Records excerpted from a collection:
<<<<

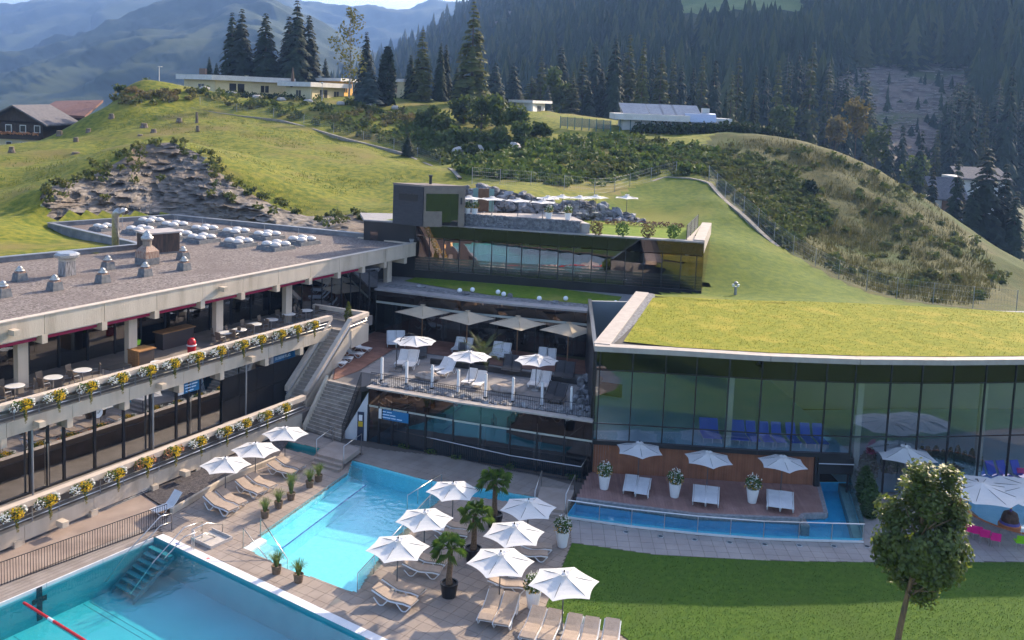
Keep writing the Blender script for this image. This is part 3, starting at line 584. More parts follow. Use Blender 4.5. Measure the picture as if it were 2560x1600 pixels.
def tile_floor(parent,poly,ang,size,gap,z,mat,limit=300,holes=(),center=(0,40)):
    ca,sa=math.cos(ang),math.sin(ang); Q=[(p[0]*ca+p[1]*sa,-p[0]*sa+p[1]*ca) for p in poly]; T=[]
    u0=min(q[0] for q in Q); u1=max(q[0] for q in Q); v0=min(q[1] for q in Q); v1=max(q[1] for q in Q); st_=size+gap; h=size/2; cut=[]
    u=u0+h
    while u<u1:
        v=v0+h
        while v<v1:
            c=(u*ca-v*sa,u*sa+v*ca); ok=True
            for du,dv in ((0,0),(-h,-h),(h,-h),(h,h),(-h,h)):
                x,y=(u+du*.92)*ca-(v+dv*.92)*sa,(u+du*.92)*sa+(v+dv*.92)*ca
                if not inpoly(x,y,poly) or any(inpoly(x,y,hh) for hh in holes): ok=False; break
            if ok: T.append(c)
            elif inpoly(c[0],c[1],poly) or any(inpoly((u+a*h)*ca-(v+b*h)*sa,(u+a*h)*sa+(v+b*h)*ca,poly) for a in (-1,1) for b in (-1,1)):
                e=size/5
                for i in range(5):
                    for j in range(5):
                        uu,vv=u-h+e*(i+.5),v-h+e*(j+.5); x,y=uu*ca-vv*sa,uu*sa+vv*ca
                        if inpoly(x,y,poly) and not any(inpoly(x,y,hh) for hh in holes): cut.append((x,y,e))
            v+=st_
        u+=st_
    T.sort(key=lambda c:np.hypot(c[0]-center[0],c[1]-center[1])); rest=MB(); me=MB().box((0,0,0),(size,size,.012)).mesh('tile',mat)
    for i,c in enumerate(T):
        x,y=proj((c[0],c[1],z)); seen=-30<x<2590 and y<1640
        if i<limit and seen:
            o=obj('tile',None,None,parent,data=me,world=True); o.location=(c[0],c[1],z+random.uniform(-.0012,.0012)); o.rotation_euler=(0,0,ang)
        else: rest.box((c[0],c[1],z+random.uniform(-.0012,.0012)),(size,size,.012),ang)
    for x,y,e in cut: rest.box((x,y,z),(e,e,.012),ang)
    if rest.v: obj('tile_field',rest,mat,parent,world=True,kind='stuff')
g_mid=GLASS('mid_glass',(.45,.49,.53),.11,bump=.04,bs=.4); g_band=GLASS('dark_band_glass',(.012,.011,.012),.10,bump=.12,bs=.45,rc=(.85,.75,.72))
g_top=GLASS('top_glass',(.36,.34,.32),.20,bump=.20,bs=.35,rc=(1,.88,.86)); g_right=GLASS('hall_glass',(.86,.89,.92),.13,bump=.03,bs=.3)
frost=GLASS('frosted_stripe',(.45,.55,.50),.10,rough=.2); coping=M('stone_coping',(.36,.31,.27),(.42,.37,.33),2,.8,space='World'); copgrey=M('grey_coping',(.25,.235,.235),(.30,.285,.28),2,.7,space='World')
palebeam=M('pale_beam',(.42,.43,.38),rough=.6); wallw=M('white_render',(.48,.49,.52),(.55,.56,.58),1,.85,space='World')
redwood=M('red_deck_wood',(.17,.075,.05),(.25,.12,.085),1.2,.7,space='World',rnd=.12,bump=.2,bs=30)
greytile=M('grey_paving',(.20,.185,.18),(.26,.24,.23),.9,.85,space='World',bump=.15,bs=40,rnd=.0)
lawnm=M('roof_lawn',(.10,.175,.012),(.17,.225,.02),2.2,.95,bump=.7,bs=22,c3=(.24,.24,.045),s3=.22,space='World',spec=.15)
darkrock=M('dark_gravel',(.09,.09,.095),(.24,.24,.25),5,.9,bump=.8,bs=10,space='World')
# ---- lower facade
K=[uz(923,963,3.8),uz(1147,1001,3.8),uz(1484,1049,3.8)]
mid=thing('terrace_building','dark glass building under the sun terrace with railing along its front','building',(K[0][0],K[0][1],0))
def Q(name,mb,mat,par=None,**k): return obj(name,mb,mat,par or mid,world=True,**k)
mpx=[925,950,981,1021,1063,1130,1197,1270,1341,1411,1483]; mp=[xat(K,x,1.) for x in mpx]; mp[0]=K[0][:2]; mp[-1]=K[-1][:2]
for a,b in zip(mp[:-1],mp[1:]):
    d=(b-a); Q('glass_pane',MB().wall(a+d*.02,b-d*.02,.03,-.6,2.38),g_mid); Q('band_panel',MB().wall(a+d*.008,b-d*.008,.05,2.5,3.69),g_band)
    Q('backing',MB().wall(a+np.array([.05,.2]),b+np.array([.05,.2]),.06,2.5,3.66),dark); Q('mullion',MB().wall(a-d/np.linalg.norm(d)*.05,a+d/np.linalg.norm(d)*.05,.16,-.6,2.5),frame)
    Q('pale_head',MB().wall(a,b,.10,2.385,2.495),palebeam)
for a,b in zip(K[:-1],K[1:]): Q('coping',MB().wall(a,b,.7,3.70,3.80),coping)
Kb=offs(K,9.); 
Q('pool_room_floor',flat(MB(),[p[:2] for p in K]+Kb[::-1],.02),M('pool_room_blue',(.08,.34,.48),(.11,.40,.54),.5,.15,space='World'))
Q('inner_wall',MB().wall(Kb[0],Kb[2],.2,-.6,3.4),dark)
for px in (1072,1204,1345): p=xat(offs(K,.9),px,1.); Q('pale_column',MB().box((p[0],p[1],1.0),(.42,.42,3.2),-.3),palebeam)
# side wall and blue door under the stair
SW0=np.array([*uz(856,1095,0)[:2]]); SW1=np.array(K[0][:2])+np.array([-.05,-.02])
Q('side_wall',MB().add([(SW0[0],SW0[1],-.2),(SW1[0],SW1[1],-.2),(SW1[0],SW1[1],3.3),(SW0[0]+.1,SW0[1]-.05,.35)],[(0,1,2,3)]),wallw)
dd=(SW1-SW0); Q('side_door',MB().wall(SW0+dd*.60,SW0+dd*.86,.08,-.2,1.95),M('door_blue',(.02,.03,.06),rough=.4))
nrm=np.array([dd[1],-dd[0]])/np.linalg.norm(dd)*.06
Q('door_notice',MB().wall(SW0+dd*.66+nrm,SW0+dd*.80+nrm,.01,1.35,1.75),white); Q('warning_plate',MB().wall(SW0+dd*.64+nrm,SW0+dd*.82+nrm,.01,.95,1.30),M('warning_yellow',(.55,.36,.02),rough=.6))
# entrance: banner and extinguisher
b0,b1=xat(K,951,2.),xat(K,1020,2.); ang=math.atan2(*(b1-b0)[::-1]); t=thing('entrance_banner','blue banner with white strip above the glass entrance door','sign',(b0[0]+.05,b0[1]-.12,1.72),ang); wd=float(np.linalg.norm(b1-b0))
obj('panel',MB().box((wd/2+.12,0,.33),(wd-.24,.04,.66)),blue,t); obj('white_strip',MB().box((.02,0,.33),(.2,.04,.66)),white,t)
for k,l in enumerate((((.10,.22),(.25,.42)),((.10,.34),(.36,.55)),((.10,.38),(.41,.56),(.60,.78)))):
    for u0,u1 in l: obj('text_line',MB().box((wd*(u0+u1)/2,-.025,.52-.19*k),(wd*(u1-u0),.008,.06)),signw,t)
p=xat(offs(K,.4),929,1.); t=thing('fire_extinguisher','red fire extinguisher behind the glass beside the entrance','extinguisher',(p[0],p[1],.75)); obj('bottle',MB().lathe([(.09,0),(.1,.05),(.1,.45),(.04,.55)],n=10),M('red_paint',(.4,.02,.02),rough=.4),t); obj('valve',MB().lathe([(.03,.55),(.03,.62)],n=6),frame,t)
# front railing with steel handrail
RL=[uz(981,1074,1.0),uz(1277,1139,1.0),uz(1453,1167,1.0)]; RE=uz(1481,1120,1.0)
rl=thing('light_well_railing','black bar railing with steel handrail in front of the dark glass','railing',(RL[0][0],RL[0][1],0))
bars=MB()
for a,b in zip(RL+[],RL[1:]+[RE]):
    n=max(2,int(np.linalg.norm(b-a)/.13))
    for k in range(n): p=lerp(a,b,k/n); bars.box((p[0],p[1],.48),(.018,.018,.96),-.3)
    obj('handrail',MB().tube([a,b],.026,6),steel,rl,world=True); obj('bottom_rail',MB().tube([a-np.array([0,0,.92]),b-np.array([0,0,.92])],.018,4),frame,rl,world=True)
obj('bars',bars,frame,rl,world=True)
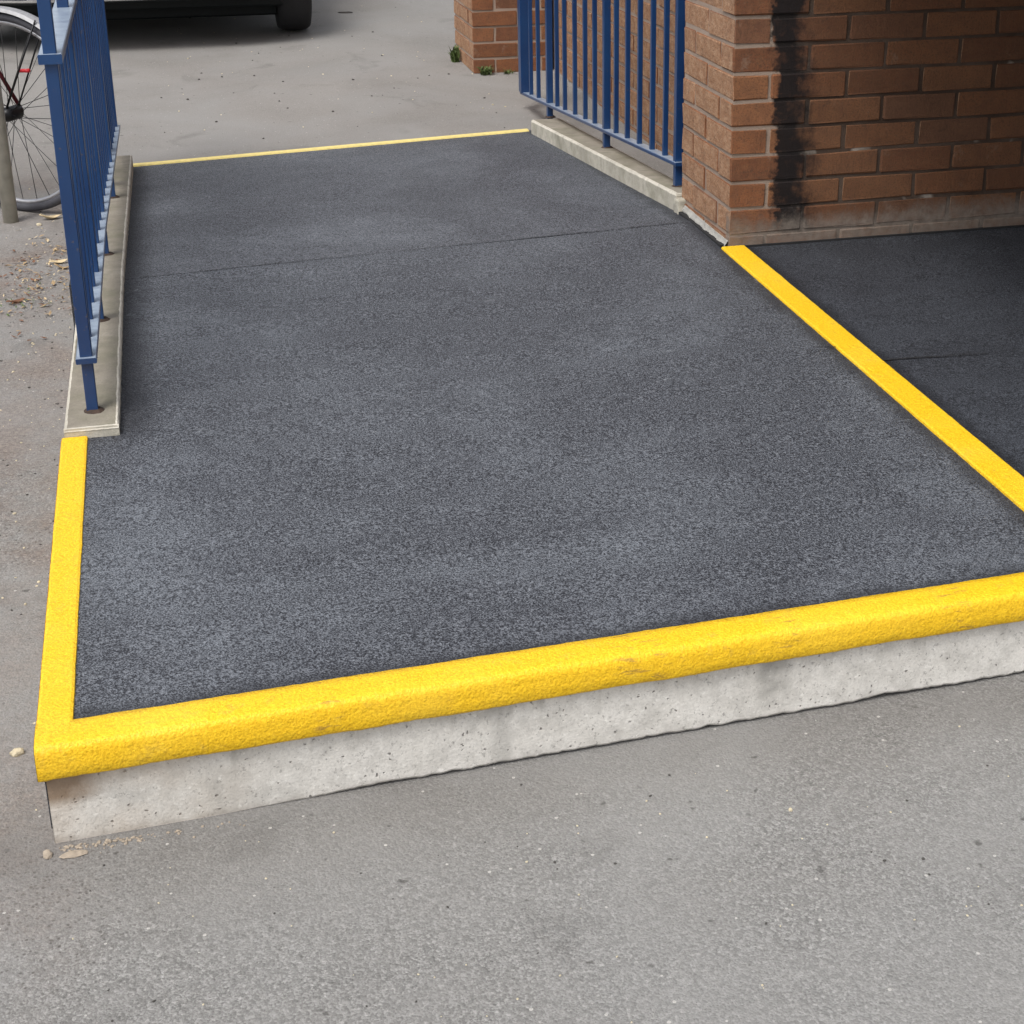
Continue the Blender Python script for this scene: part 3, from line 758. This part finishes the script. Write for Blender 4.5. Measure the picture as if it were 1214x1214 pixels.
# bumper: curved lower apron and pale trim strip
def curved(name, mat, zc, hgt, dep, off, wmax=.80):
    rows = []
    for i in range(41):
        x = -wmax + 2 * wmax * i / 40; yy = .16 * (abs(x) / .84) ** 4 * 1.2 - off
        rows.append([tuple(car_pt((x, yy + a, zc + b))) for a, b in ((dep, -hgt / 2), (.004, -hgt / 2), (0, -hgt * .3), (0, hgt * .3), (.004, hgt / 2), (dep, hgt / 2))])
    return strip_grid(name, mat, rows, car)
bmp = curved('bumper', 'black_plastic', .36, .20, .2, .03, .84)
sub(curved('bumper_trim', 'chrome', .262, .014, .05, .036, .82), bmp)
sub(curved('lower_grille', 'black_plastic', .42, .09, .04, .04, .5), bmp)
sub(curved('bumper_trim', 'chrome', .46, .012, .05, .036, .82), bmp)
cb('number_plate', 'plate', -.26, .26, -.052, -.04, .47, .58, .003)
for s in (-1, 1):
    h = cb('headlight', 'lens', s * .62 - .12, s * .62 + .12, .03, .10, .56, .68, .02)
# windows
def quad(name, pts): keep(pyd(name, [tuple(car_pt(p)) for p in pts], [(0, 1, 2, 3)], 'car_glass'), car)
quad('windscreen', [(-.68, 1.215, 1.02), (.68, 1.215, 1.02), (.56, 1.70, 1.385), (-.56, 1.70, 1.385)])
quad('rear_window', [(-.56, 3.36, 1.34), (.56, 3.36, 1.34), (.6, 3.76, 1.08), (-.6, 3.76, 1.08)])
for s in (-1, 1):
    quad('side_window', [(s * .88, 1.35, .93), (s * .88, 2.35, .945), (s * .635, 2.3, 1.37), (s * .645, 1.75, 1.34)])
    quad('side_window', [(s * .88, 2.42, .945), (s * .87, 3.4, .94), (s * .63, 3.2, 1.33), (s * .635, 2.38, 1.37)])
for s in (-1, 1):
    for y in (.52, 3.2):
        bm = bmesh.new(); pr = [(.19, -.09), (.29, -.085), (.305, -.06), (.31, 0), (.305, .06), (.29, .085), (.19, .09)]
        c = car_pt((s * .825, y, .31)); rings = []
        for k in range(32):
            a = k * math.tau / 32; rings.append([bm.verts.new((c.x + off * 1.0, c.y + r * math.cos(a), c.z + r * math.sin(a))) for r, off in pr])
        for k in range(32):
            A, B = rings[k], rings[(k + 1) % 32]
            for i in range(len(pr) - 1): bm.faces.new((A[i], A[i + 1], B[i + 1], B[i]))
        t = frombm('wheel', bm, 'rubber', None, True); keep(t, car)
        bm = bmesh.new(); bmesh.ops.create_cone(bm, cap_ends=True, segments=24, radius1=.195, radius2=.17, depth=.14)
        bmesh.ops.rotate(bm, verts=bm.verts, matrix=Matrix.Rotation(rad(90 * s), 3, 'Y')); bmesh.ops.translate(bm, verts=bm.verts, vec=c)
        sub(frombm('wheel_rim', bm, 'alloy'), t)
cb('shade_panel', 'black_plastic', -.74, .74, .42, .50, .10, .255, .01)  # added black panel that fills in the dark shade under the bumper
cb('underbody', 'black_plastic', -.78, .78, .25, 3.8, .17, .26, .01)

# ------------------------------------------------------------------ litter, stones, weeds
def leaf(name, x, y, L, W, rot, mat, label, curl=.35, z=None):
    bm = bmesh.new(); n = 9; rows = []
    for i in range(n + 1):
        t = i / n; w_ = W * math.sin(math.pi * min(1, t ** .8 * .97 + .015)) ; xx = (t - .5) * L; zz = curl * L * (t - .5) ** 2 + .001
        rows.append([bm.verts.new((xx, s * w_ / 2, zz + abs(s) * w_ * .25 + .0015 * math.sin(9 * t + s))) for s in (-1, -.5, 0, .5, 1)])
    for q in range(n):
        for i in range(4): bm.faces.new((rows[q][i], rows[q][i + 1], rows[q + 1][i + 1], rows[q + 1][i]))
    o = frombm(name, bm, mat, None, True); sm = o.modifiers.new('t', 'SOLIDIFY'); sm.thickness = .0006
    o.location = (x, y, (zg(y) if z is None else z) + .001); o.rotation_euler = (random.uniform(-.2, .2), random.uniform(-.1, .1), rot)
    tag(o, label, 'leaf', 'dead leaves on the yard'); return o
leaf('fallen_leaf', -1.895, 1.428, .075, .034, .25, 'leaf_pale', 'large pale curled dead leaf just in front of the bicycle wheel', .8)
leaf('fallen_leaf', -1.850, .90, .060, .022, .1, 'leaf_pale', 'pale buff dead leaf nearest the left railing among the litter', .6)
leaf('fallen_leaf', -1.838, .835, .055, .020, -.3, 'leaf_dry', 'darker tan dead leaf just below the pale one at the railing', .9)
leaf('fallen_leaf', -1.955, .53, .060, .022, .5, 'leaf_brown', 'brown dead leaf farthest toward the camera in the litter', .5)
def stone_bm(bm, c, sx_, sy_, sz, rnd, sub=1):
    r = bmesh.ops.create_icosphere(bm, subdivisions=sub, radius=1); a = rnd.uniform(0, 6.28)
    for q in r['verts']:
        d = 1 + .35 * noise.noise(q.co * 1.7 + Vector((c[0] * 99, c[1] * 77, 0))); p = Vector((q.co.x * sx_ * d, q.co.y * sy_ * d, q.co.z * sz * d))
        q.co = Vector((p.x * math.cos(a) - p.y * math.sin(a), p.x * math.sin(a) + p.y * math.cos(a), p.z)) + Vector(c)
def stone(name, x, y, a, b, h, mat, label, cat='stone', sub=2):
    bm = bmesh.new(); stone_bm(bm, (x, y, zg(y) + h * .55), a, b, h, random.Random(int(x * 1e4)), sub); o = frombm(name, bm, mat); return tag(o, label, cat)
stone('stone_chip', -1.822, -1.838, .011, .0075, .007, 'stone_pale', 'cream stone chip left of the yellow front corner')
stone('concrete_flake', -1.728, -2.126, .009, .020, .0025, 'stone_buff', 'flat buff concrete flake at the foot of the riser corner', 'concrete flake')
stone('stone_chip', -1.765, -2.118, .010, .007, .004, 'stone_buff', 'tiny buff crumb left of the flake at the riser corner')
stone('white_pebble', -.688, -2.29, .0035, .003, .003, 'stone_pale', 'tiny white pebble in the lower right asphalt')
stone('dark_clod', -.405, 5.70, .045, .012, .006, 'stone_dark', 'dark scrap on the far asphalt right of the car', 'scrap')
stone('white_pebble', -1.93, 1.36, .009, .007, .006, 'stone_pale', 'white pebble at the foot of the cycle stand')
# loose grit, uncountable
rnd = random.Random(3)
def scatter(name, label, pts, mat):
    bm = bmesh.new()
    for x, y, s in pts: stone_bm(bm, (x, y, zg(y) + s * .25), s, s * rnd.uniform(.6, 1), s * .6, rnd, 1)
    o = frombm(name, bm, mat); tag(o, label, None, None, 'stuff')
P1 = [(rnd.uniform(-2.2, -1.775), rnd.gauss(-.3, 1.2), rnd.uniform(.0015, .0042)) for _ in range(230)]
P1 = [p for p in P1 if p[1] > -2.3]
scatter('pale_grit', 'pale loose grit along the left of the ramp', P1 + [(rnd.uniform(-2.2, .9), rnd.uniform(-2.9, yf(-1) - .06), rnd.uniform(.001, .0024)) for _ in range(170)] + [(rnd.uniform(-1.5, .0), rnd.uniform(2.5, 6), rnd.uniform(.002, .006)) for _ in range(60)], 'stone_pale')
scatter('dark_grit', 'dark loose grit on the asphalt', [(rnd.uniform(-2.3, 1), rnd.uniform(-3.0, yf(-1) - .05), rnd.uniform(.001, .003)) for _ in range(150)] + [(rnd.uniform(-2.2, -1.78), rnd.uniform(-2, 1.6), rnd.uniform(.0015, .004)) for _ in range(200)] + [(rnd.uniform(-1.5, .0), rnd.uniform(2.4, 6), rnd.uniform(.003, .008)) for _ in range(45)], 'stone_dark')
scatter('buff_rubble', 'crumbled buff mortar along the foot of the riser', [(-1.75 + abs(rnd.gauss(0, .11)), -2.103 - abs(rnd.gauss(0, .008)), rnd.uniform(.0010, .0034)) for _ in range(110)], 'stone_buff')
# litter drift beside the railing
def litter(name, label, mat, n, c, s, L):
    v = []; f = []
    for _ in range(n):
        x = rnd.gauss(c[0], s[0]); y = rnd.gauss(c[1], s[1]); x = min(x, -1.79)
        a = rnd.uniform(0, 6.28); l = rnd.uniform(.4, 1) * L; w_ = l * rnd.uniform(.15, .5); z = zg(y) + rnd.uniform(.001, .008); b = len(v)
        for p, q, h in ((-l, 0, 0), (0, -w_, .003), (l, 0, rnd.uniform(0, .008)), (0, w_, .002)):
            v.append((x + p * math.cos(a) - q * math.sin(a), y + p * math.sin(a) + q * math.cos(a), z + h))
        f.append((b, b + 1, b + 2, b + 3))
    o = pyd(name, v, f, mat); tag(o, label, None, None, 'stuff')
litter('leaf_litter', 'brown leaf litter left of the railing', 'leaf_brown', 130, (-1.90, .68), (.07, .22), .012)
litter('twig_litter', 'dry straw and twigs left of the railing', 'leaf_dry', 110, (-1.88, .75), (.07, .25), .014)
litter('pale_litter', 'pale paper and leaf scraps left of the railing', 'leaf_pale', 50, (-1.88, .80), (.06, .25), .009)
litter('moss', 'small green moss tufts left of the railing', 'leaf_green', 60, (-1.93, .52), (.05, .07), .008)
def weed(x, y, h, n, label, spread):
    v = []; f = []; rr = random.Random(int(x * 1000) + 5); g = zg(y)
    for k in range(n):
        a = rr.uniform(0, 6.28); hh = h * rr.uniform(.35, 1); out = spread * rr.uniform(.3, 1); bx, by = x + rr.uniform(-.5, .5) * spread, y + rr.uniform(-.5, .5) * spread
        w_ = h * rr.uniform(.05, .12); pts = []
        for t in (0, .35, .7, 1):
            px_, py_ = bx + math.cos(a) * out * t * t, by + math.sin(a) * out * t * t; ww = w_ * (1.1 - abs(t - .45) * 1.6) * .8 + .0004
            pts.append(((px_ - math.sin(a) * ww, py_ + math.cos(a) * ww, g + hh * (t - .25 * t * t)), (px_ + math.sin(a) * ww, py_ - math.cos(a) * ww, g + hh * (t - .25 * t * t))))
        b = len(v)
        for p, q in pts: v += [p, q]
        for i in range(3): f.append((b + 2 * i, b + 2 * i + 1, b + 2 * i + 3, b + 2 * i + 2))
    o = pyd('weed', v, f, 'leaf_green'); tag(o, label, 'weed', 'weeds at the far pier')
weed(-.060, 3.98, .11, 55, 'dark upright weed against the left side of the far brick pier', .03)
weed(.02, 3.615, .055, 70, 'low bright weed at the front corner of the far brick pier', .045)
weed(.13, 3.62, .03, 30, 'sparse low weed along the front foot of the far brick pier', .05)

>>>>

→ **Exercise requirements**
Show all lines from the listing above in which "script" appears.

→ **Task output**
Keep writing the Blender script for this image. This is part 3, starting at line 584. More parts follow. Use Blender 4.5. Measure the picture as if it were 2560x1600 pixels.
Continue the Blender Python script for this scene: part 3, from line 758. This part finishes the script. Write for Blender 4.5. Measure the picture as if it were 1214x1214 pixels.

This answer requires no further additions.